The citizens of Eastpointe are about to have a Fourth of July celebration they’ll never forget.
I really dug this book. I was afraid it would be one that took me a week or two to finish, just because it was so boring and badly written, but I zipped through it pretty quickly, and that’s all on Travis Adkins. He wrote some interesting characters, fleshed them out, and made them so much more than just another gang of two-dimensional cut-outs. Vaughn’s not exactly the most original in the world--an up-and-coming rock singer on the verge of stardom when the plague strikes, Adkins may as well have just called him Larry Underwood and been done with it--but we go far enough into his personality and his past that what he did for a living at the outset becomes secondary to who he truly is. In fact, I got so into the character, I was disappointed when his turning point came and I lost that character I’d come to like.
While he knows how to focus his story on the important things, I do have to give Adkins grief for his prose. The first 30 pages read, to me, like he was trying too hard to emulate King [“It was manufactured to spray pesticide (the ORKIN logo had not yet entirely faded) but it worked fine with kerosene, too.”] but once that influence wore off, his true voice just got clunky.
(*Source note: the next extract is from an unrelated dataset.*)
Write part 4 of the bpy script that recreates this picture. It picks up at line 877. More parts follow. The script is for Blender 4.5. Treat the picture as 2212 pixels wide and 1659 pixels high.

“He gathered George’s reins in his left hand, placed his left foot in the left stirrup, grabbed the saddle with his right hand, and used the stirrup as leverage to spring up from the ground and swing his right leg over.”
Sheesh. And the dialogue was, at times, even worse.
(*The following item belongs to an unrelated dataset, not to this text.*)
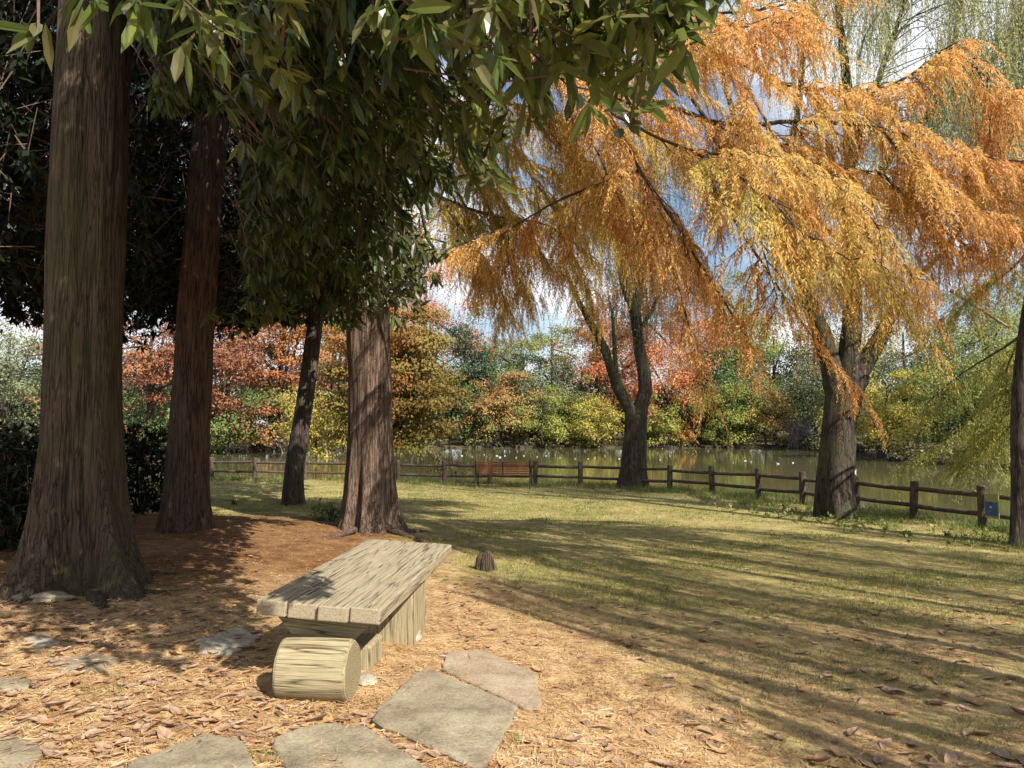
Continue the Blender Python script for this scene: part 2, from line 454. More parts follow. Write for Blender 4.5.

“They’ll regret this,” Creyton went on. “I don’t care if they are dead. I’ll MAKE them regret it. I’ll find a way to make them feel pain and I’ll make ‘em feel it in fckng SPADES. They’ll pay. They’ll ALL pay.”
DUN-DUN-DUNNNNNNN. Whatever, dude. And finally, he gives us a lesson in, well, something I think is pretty obvious anyway:
“Nonetheless, he forced his cold, bare feet to press forward. First his left foot, which he lifted up and placed in front of him. Then his right, which he placed in front of his left. He repeated this cycle even though he had no idea if, in the end, it would accomplish anything at all.”
Well, sure it will; it’s a little something normal people call WALKING. Unfortunately, I can’t even complain too much about the clumsy prose because that clumsy prose did keep me reading. No, that’s not true, I read this story despite the clumsy prose. Because Adkins gave me a good STORY. That’s the important thing here. I can overlook that it was a zombie story because, in the end, After Twilight could have been a story about ANY kind of menace, really. It could have been rabid dogs outside that gate. Could have been giant mutant crabs. The threat the people of Eastpointe faced outside their gates isn’t nearly as important as the one they faced inside, and that’s where Adkins chose to focus his attention, and that was exactly the right thing to do because it made his novel stand out from all the other zombie stories. Good characters dealing with their situation to the best of their ability, growing, changing with the world around them, that’s what Adkins delivered, and I thank him for it because he’s not only renewed my faith in zombie novels, but in Permuted Press as well, which is good, because I currently have two more PP zombie books to read. With After Twilight: Walking with the Dead under my belt, I’m no longer afraid to read those. Looking forward to them, actually.